Some shōjo manga get adaptations on launch and some wait three decades. Sora wa Akai Kawa no Hotori — Chie Shinohara's twenty-eight-volume Hittite-era epic, known to Western fans as Red River — has been waiting since 1995. The wait ends July 7, 2026 at 25:35 on NTV's AnichU block (and on BS NTV the day after).
What you're getting into
Modern Japanese teen Yuri gets yanked back in time to the Hittite Empire and lands in the middle of a palace-intrigue murder plot against her. The prince running interference, Kail, is half pawn and half conspirator — and over the manga's run, the two of them rebuild the political map of Bronze Age Anatolia together. The Shogakukan magazine run sold 21M+ copies and Takarazuka has staged it twice (2018, 2024). What it didn't get, until now, was an anime.
Production side
Tatsunoko Production handles animation. Kōsuke Kobayashi directs. The team partnered with the Japanese Institute of Anatolian Archaeology for historical consulting — a flag that the production wants the world-building authenticity to compete with the romance, not lose to it.
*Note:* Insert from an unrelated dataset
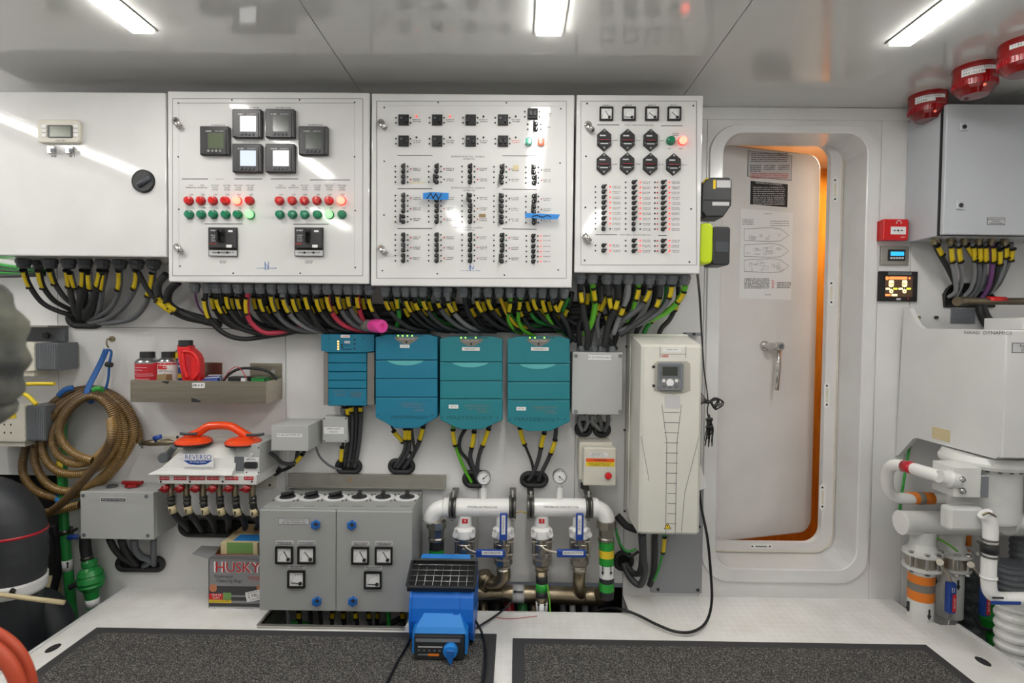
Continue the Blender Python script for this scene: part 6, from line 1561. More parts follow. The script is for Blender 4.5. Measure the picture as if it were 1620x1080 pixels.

Most shōjo adaptations in 2026 are skipping that step entirely.
The new cast
Seven of Kail's circle and the Hittite military command just got their voices:
- Tomohiro Ōno as Kikkuri (Kail's servant)
- Shiki Aoki as Hadi (Hatti clan, elder twin)
- Natsumi Kawaida as Ryui
- Misato Matsuoka as Shala
- Haruki Ishiya as Kash (chariot corps)
- Junya Enoki as Rusafa (archer corps)
- Shinichirō Kamio as Mittannamuwa (infantry corps)
Why it's actually worth a slot
Full-TV adaptations of pre-2000s shōjo are rare in the modern landscape — most of that catalog ends up on stage or in live-action. Tatsunoko taking Red River on, plus the consulting commitment, signals the production isn't treating this as a nostalgia cash-in. If the pacing handles 28 volumes in a single cour with any grace, this is the show summer 2026 will be remembered for.
What to watch for: OP/ED reveals, the international streaming partner (still unannounced), and how aggressive the adaptation is about compressing the manga's middle.